Oh, numbers in the bank. What an efficient idea! I am thrilled at the progress this country is making and go to the machine. It asks for my bank card and then gives me two options to press. They are both in Hebrew. One says Premium. I can understand that but have no idea whether I am Premium. My card does not say Premium and no one has told me I am Premium. The second option I cannot distinguish. I see three Hebrew letters that make no sense to me. מת"ח . I sound them out and can’t even figure out how to pronounce this word. I ask my son who graduated high school in Hebrew what this is. “I dunno know,” he shrugs and returns to the news items scrolling across the screen.

Why does the bank machine outside give me options in English while this main button on this newfangled machine in this attempt to improve banking does not? I feel as if I am at the slots in Vegas and cautiously press Premium. Out slides a number. I then reinsert my card and press the second option. I must cover all my bases. I actually feel clever about my shrewdness.

The voice chimes new numbers. D428 wicket 14. M 604 wicket 12. What? Other letters? Other wickets? I sprint around the bank clutching my numbers and see that each desk has a board flashing with numbers and letters, however I cannot figure which letter belongs with which desk. None of the numbers or letters flashing on their boards have a vague semblance to those on my piece of paper. I go to the back of the bank and see another large line and another teller. More letters, more numbers.

Ten precious minutes pass. I run upstairs to a teller I know and ask her, hoping she will take my poor flimsy cheque and deposit it. She tells me that מת"ח means foreign currency. My logic is turned inside out. Suppose one were to have a foreign currency account; would that not mean that the word  מת"ח should, perhaps, be also be posted in a foreign language? My helpful teller then tells me that I am “Premium” and that I must wait in the line at back of the bank-on the other side of the movie seats.

I join a line. It is not really a line. Some people are sitting. Some are standing. Some are circling the way an aircraft does before it lands. Other hover like an eagle ready to catch its prey. I see letters and numbers flashing on a screen above this teller while everyone clutches at their number. Someone goes to the wicket and I hear her complain. The teller shrugs and says מה לעסות . (Translation: What can I do? There’s nothing to do. I am helpless. I don’t care, so be quiet) I hate this expression and know something is up.

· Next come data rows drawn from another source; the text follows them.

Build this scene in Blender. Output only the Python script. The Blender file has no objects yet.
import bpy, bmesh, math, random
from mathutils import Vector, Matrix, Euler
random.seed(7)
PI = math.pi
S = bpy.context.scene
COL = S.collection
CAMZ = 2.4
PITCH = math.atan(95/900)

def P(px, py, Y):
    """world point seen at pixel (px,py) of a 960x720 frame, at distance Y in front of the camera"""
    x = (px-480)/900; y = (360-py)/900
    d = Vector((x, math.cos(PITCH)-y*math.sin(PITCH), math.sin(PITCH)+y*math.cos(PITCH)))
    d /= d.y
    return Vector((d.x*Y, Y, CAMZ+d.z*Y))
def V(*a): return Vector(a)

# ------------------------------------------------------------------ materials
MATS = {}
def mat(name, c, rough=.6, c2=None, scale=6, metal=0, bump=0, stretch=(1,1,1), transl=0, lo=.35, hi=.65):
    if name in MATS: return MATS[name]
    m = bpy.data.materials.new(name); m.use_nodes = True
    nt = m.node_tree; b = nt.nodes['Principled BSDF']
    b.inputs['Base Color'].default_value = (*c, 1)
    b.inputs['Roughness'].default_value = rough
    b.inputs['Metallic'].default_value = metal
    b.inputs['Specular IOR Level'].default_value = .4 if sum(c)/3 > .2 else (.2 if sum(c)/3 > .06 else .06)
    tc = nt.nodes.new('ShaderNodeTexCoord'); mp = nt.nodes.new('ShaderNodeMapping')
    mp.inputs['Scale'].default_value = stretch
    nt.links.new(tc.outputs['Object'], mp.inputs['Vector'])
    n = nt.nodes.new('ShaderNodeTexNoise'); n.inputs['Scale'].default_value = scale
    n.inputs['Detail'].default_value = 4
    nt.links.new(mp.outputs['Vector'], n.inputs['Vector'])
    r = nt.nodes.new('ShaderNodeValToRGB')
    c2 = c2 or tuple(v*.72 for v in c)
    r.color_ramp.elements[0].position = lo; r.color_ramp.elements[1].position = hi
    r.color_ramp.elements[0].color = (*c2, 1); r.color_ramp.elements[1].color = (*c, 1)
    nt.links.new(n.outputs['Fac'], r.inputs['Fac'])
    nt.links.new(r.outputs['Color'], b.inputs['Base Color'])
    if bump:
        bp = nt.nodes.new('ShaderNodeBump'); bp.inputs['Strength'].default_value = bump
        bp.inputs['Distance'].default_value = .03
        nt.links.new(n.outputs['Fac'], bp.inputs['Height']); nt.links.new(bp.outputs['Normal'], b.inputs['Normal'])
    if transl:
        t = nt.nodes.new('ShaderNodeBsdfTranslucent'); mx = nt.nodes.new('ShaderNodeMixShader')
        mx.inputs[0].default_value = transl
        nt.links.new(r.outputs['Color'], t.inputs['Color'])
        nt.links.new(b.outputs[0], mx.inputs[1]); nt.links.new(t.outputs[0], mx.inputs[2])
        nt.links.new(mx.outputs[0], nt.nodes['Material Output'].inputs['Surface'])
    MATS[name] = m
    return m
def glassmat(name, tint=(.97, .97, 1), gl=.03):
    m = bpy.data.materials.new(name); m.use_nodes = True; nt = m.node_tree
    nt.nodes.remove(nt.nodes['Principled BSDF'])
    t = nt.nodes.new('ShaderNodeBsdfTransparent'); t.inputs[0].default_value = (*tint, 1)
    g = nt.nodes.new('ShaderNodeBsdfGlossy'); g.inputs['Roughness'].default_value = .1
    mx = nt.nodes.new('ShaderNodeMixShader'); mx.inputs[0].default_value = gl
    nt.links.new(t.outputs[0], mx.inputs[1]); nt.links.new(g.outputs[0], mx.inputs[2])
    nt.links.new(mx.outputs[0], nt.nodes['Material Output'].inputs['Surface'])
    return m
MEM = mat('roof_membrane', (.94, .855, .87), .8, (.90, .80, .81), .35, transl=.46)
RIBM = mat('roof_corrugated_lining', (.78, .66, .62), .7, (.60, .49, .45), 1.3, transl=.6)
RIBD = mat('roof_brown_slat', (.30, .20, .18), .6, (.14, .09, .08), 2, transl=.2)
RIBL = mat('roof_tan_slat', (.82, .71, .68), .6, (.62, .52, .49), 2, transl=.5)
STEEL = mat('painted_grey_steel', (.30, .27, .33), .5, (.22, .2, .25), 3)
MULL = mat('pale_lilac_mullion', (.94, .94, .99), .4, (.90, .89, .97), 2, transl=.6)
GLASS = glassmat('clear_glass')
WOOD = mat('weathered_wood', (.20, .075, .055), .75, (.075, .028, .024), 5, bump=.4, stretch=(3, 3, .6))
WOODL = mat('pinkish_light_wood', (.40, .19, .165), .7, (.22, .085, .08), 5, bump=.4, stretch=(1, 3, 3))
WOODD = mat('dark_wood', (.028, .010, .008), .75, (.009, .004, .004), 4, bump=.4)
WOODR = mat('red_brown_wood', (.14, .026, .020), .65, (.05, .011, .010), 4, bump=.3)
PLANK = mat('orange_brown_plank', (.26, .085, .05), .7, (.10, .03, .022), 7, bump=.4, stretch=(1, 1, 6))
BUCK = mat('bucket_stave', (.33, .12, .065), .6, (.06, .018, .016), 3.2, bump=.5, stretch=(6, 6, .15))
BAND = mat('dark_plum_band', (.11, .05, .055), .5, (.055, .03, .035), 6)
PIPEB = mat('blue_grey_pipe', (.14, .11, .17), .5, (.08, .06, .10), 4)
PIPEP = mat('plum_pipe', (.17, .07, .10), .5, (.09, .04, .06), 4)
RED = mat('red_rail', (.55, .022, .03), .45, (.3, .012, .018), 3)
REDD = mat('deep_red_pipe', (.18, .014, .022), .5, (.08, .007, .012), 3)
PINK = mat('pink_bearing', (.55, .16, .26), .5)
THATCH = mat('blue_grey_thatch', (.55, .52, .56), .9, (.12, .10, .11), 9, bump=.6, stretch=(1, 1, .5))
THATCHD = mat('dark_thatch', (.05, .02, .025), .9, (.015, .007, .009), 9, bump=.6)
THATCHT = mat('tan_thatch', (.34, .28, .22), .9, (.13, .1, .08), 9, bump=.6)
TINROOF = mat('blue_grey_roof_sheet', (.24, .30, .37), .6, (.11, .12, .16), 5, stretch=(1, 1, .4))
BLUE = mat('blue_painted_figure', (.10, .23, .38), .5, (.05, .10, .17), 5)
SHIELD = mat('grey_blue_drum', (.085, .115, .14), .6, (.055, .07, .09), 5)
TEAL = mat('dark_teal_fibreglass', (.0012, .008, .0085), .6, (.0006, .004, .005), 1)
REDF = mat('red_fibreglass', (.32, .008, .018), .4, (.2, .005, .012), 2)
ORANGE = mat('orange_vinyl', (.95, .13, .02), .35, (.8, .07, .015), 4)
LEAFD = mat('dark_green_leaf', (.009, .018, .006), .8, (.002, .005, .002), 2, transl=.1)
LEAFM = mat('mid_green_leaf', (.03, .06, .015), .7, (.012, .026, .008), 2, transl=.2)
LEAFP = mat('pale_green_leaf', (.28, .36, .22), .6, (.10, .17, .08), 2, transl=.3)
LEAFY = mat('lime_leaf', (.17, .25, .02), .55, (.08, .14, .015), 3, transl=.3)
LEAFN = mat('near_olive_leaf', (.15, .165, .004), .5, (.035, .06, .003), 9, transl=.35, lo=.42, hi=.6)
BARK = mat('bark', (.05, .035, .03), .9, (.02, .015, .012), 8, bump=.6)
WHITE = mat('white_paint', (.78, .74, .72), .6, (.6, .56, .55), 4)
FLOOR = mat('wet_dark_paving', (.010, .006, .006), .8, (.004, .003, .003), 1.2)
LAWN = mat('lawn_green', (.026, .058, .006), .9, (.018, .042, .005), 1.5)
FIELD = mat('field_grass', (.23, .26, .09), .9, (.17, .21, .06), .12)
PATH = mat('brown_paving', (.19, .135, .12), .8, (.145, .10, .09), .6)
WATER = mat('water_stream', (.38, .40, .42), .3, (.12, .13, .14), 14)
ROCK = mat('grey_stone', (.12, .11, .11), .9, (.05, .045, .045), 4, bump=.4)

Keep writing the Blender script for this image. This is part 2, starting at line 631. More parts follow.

I wait fifteen minutes. I hear some people grumbling and realize that the new system is not working. My logic recoils in pain. If the newfangled system that is supposed to save us time and aggravation is not working, then why are numbers still spewing out, giving people hope? Why is the recorded voice offering us a false sense of order? Why don’t they put a sign on the machine and then smother that voice? Why are there so many numbers and letters in the first place? I then realize I must hold my place in this line or I will never see the light of day.

I wait thirty minutes. The line gets longer. There is only one teller to look after us all. There are many circlers checking out their line butting possbilities. I spy a hoverer who skips a turn in line and walks right up to the teller. My stomach twists. I see an old man who is sitting down trying to get up. He will butt. I just know it. My turn is coming up next and I hate to be rude to my elders, but he came after me. I start to hover and as soon as the woman in front of me walks away, I am there. Ta da!

A woman interrupts me. “I am next,’ she says, indignant, pointing to herself in front of the watching crowd. “Show me your number,” she demands, the accuser in front of a jury. I guiltily unravel my old, sweaty, crumpled piece of paper and she scrutinizes. I am one number before her. She releases me. 

It is my turn. Officially. The bank transaction takes 30 seconds. The entire endeavour has taken an hour.I am frazzled. And mad. And frustrated. I do not enjoy fighting for a place in line or being challenged by rude people. I am belittled for being confused by Hebrew after having lived here for seven years. I feel intimidated. And depressed. I just want logic and order and kindness and calmness.

 I am tired. And my day has just begun.